US 12,439,525 B2
Method for operating a metal drop ejecting three-dimensional (3D) object printer to form vias in printed circuit boards with conductive metal
Denis Cormier, Pittsford, NY (US); Santokh S. Badesha, Pittsford, NY (US); and Varun Sambhy, Pittsford, NY (US)
Assigned to Additive Technologies LLC, Palm City, FL (US)
Filed by ADDITIVE TECHNOLOGIES LLC, Palm City, FL (US)
Filed on May 17, 2023, as Appl. No. 18/318,974.
Application 18/318,974 is a division of application No. 17/155,455, filed on Jan. 22, 2021, granted, now 11,737,216.
Prior Publication US 2023/0309241 A1, Sep. 28, 2023
Int. Cl.
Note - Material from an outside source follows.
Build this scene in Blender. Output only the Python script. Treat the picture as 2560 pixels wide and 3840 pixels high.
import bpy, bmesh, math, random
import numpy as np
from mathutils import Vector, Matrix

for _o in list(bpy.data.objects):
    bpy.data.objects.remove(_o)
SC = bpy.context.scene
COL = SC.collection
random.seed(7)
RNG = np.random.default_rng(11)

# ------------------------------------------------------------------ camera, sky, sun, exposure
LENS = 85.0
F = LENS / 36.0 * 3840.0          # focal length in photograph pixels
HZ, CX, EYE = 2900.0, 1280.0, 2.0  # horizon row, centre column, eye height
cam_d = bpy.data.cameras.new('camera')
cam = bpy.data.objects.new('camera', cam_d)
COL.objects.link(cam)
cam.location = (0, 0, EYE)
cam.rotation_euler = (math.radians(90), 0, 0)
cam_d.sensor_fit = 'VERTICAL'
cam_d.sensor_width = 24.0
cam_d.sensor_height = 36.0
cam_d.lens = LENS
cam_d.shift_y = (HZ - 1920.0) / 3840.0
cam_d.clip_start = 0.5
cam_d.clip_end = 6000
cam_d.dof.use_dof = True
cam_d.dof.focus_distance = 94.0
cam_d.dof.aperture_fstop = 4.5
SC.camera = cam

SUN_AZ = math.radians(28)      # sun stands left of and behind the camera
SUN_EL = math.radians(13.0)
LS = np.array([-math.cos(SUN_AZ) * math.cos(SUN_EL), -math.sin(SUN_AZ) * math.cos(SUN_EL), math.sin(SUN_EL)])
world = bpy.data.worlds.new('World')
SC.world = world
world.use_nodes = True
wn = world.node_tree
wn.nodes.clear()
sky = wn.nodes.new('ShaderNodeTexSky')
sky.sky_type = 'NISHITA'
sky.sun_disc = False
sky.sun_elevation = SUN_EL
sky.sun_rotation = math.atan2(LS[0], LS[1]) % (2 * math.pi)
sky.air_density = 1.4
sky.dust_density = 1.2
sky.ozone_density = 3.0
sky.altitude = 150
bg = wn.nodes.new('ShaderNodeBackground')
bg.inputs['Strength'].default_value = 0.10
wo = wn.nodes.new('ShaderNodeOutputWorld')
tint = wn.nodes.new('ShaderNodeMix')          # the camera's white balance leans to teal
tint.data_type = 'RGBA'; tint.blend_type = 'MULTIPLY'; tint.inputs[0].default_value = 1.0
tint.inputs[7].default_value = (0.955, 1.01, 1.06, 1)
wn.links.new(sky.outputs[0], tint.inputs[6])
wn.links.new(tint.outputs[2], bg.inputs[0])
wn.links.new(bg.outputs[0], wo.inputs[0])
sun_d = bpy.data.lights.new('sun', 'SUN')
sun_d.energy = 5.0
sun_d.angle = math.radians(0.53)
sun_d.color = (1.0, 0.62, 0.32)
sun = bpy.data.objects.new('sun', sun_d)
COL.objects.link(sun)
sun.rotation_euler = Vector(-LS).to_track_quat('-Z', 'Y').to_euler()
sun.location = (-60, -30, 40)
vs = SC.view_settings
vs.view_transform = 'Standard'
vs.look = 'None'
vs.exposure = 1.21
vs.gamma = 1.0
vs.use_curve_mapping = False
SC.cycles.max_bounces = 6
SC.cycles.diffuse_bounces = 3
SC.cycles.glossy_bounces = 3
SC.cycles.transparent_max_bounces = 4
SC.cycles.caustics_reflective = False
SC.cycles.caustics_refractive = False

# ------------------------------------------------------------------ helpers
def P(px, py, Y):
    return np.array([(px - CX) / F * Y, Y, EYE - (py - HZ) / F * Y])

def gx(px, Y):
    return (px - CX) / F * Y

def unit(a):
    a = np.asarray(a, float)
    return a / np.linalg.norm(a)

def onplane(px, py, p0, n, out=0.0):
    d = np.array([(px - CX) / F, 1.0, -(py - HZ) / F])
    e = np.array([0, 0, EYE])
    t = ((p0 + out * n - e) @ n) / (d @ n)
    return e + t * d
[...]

H05K 3/12 (2006.01); H05K 3/40 (2006.01); H05K 13/00 (2006.01)
CPC H05K 3/125 (2013.01) [H05K 3/4046 (2013.01); H05K 3/4053 (2013.01); H05K 13/0092 (2013.01); H05K 2203/128 (2013.01)] 19 Claims
OG exemplary drawing
 
1. A method for operating a metal drop ejecting apparatus comprising:
using a digital data model of a substrate to identify a bulk metal to be received and melted in a printhead of the metal drop ejecting apparatus;
identifying locations of via holes in the substrate using the digital data model, wherein each of the via holes is defined by at least one wall;
identifying a smallest diameter for the via holes at the identified locations;
identifying a nozzle diameter for the ejector corresponding to the identified smallest diameter;
confirming that a nozzle with the identified nozzle diameter is installed in the ejection head;
generating machine ready instructions for moving and operating at least one ejector in the printhead to fill the via holes at the identified locations; and
executing the generated machine ready instructions to operate the ejector, at least one actuator, and the printhead to melt the bulk metal in the printhead, position the ejector opposite the identified locations for the via holes in the substrate, and eject drops of the melted bulk metal toward the via holes at the identified locations.
 
11. A method for operating a metal drop ejecting apparatus comprising:
using a digital data model of a substrate to identify a bulk metal to be received and melted in a printhead of the metal drop ejecting apparatus;
identifying locations of via holes in the substrate using the digital data model, each of the via holes defined by at least one wall;
generating machine ready instructions for moving the at least one ejector in the printhead, positioning the at least one ejector opposite the via holes to eject the drops of melted bulk metal into the via holes without the drops landing on the walls of the via holes, and operating at least one ejector in the printhead to fill the via holes at the identified locations; and
executing the generated machine ready instructions to operate the ejector, at least one actuator, and the printhead to melt the bulk metal in the printhead, position the ejector opposite the identified locations for the via holes in the substrate and eject drops of the melted bulk metal toward the via holes at the identified locations without the drops landing on the walls of the via holes.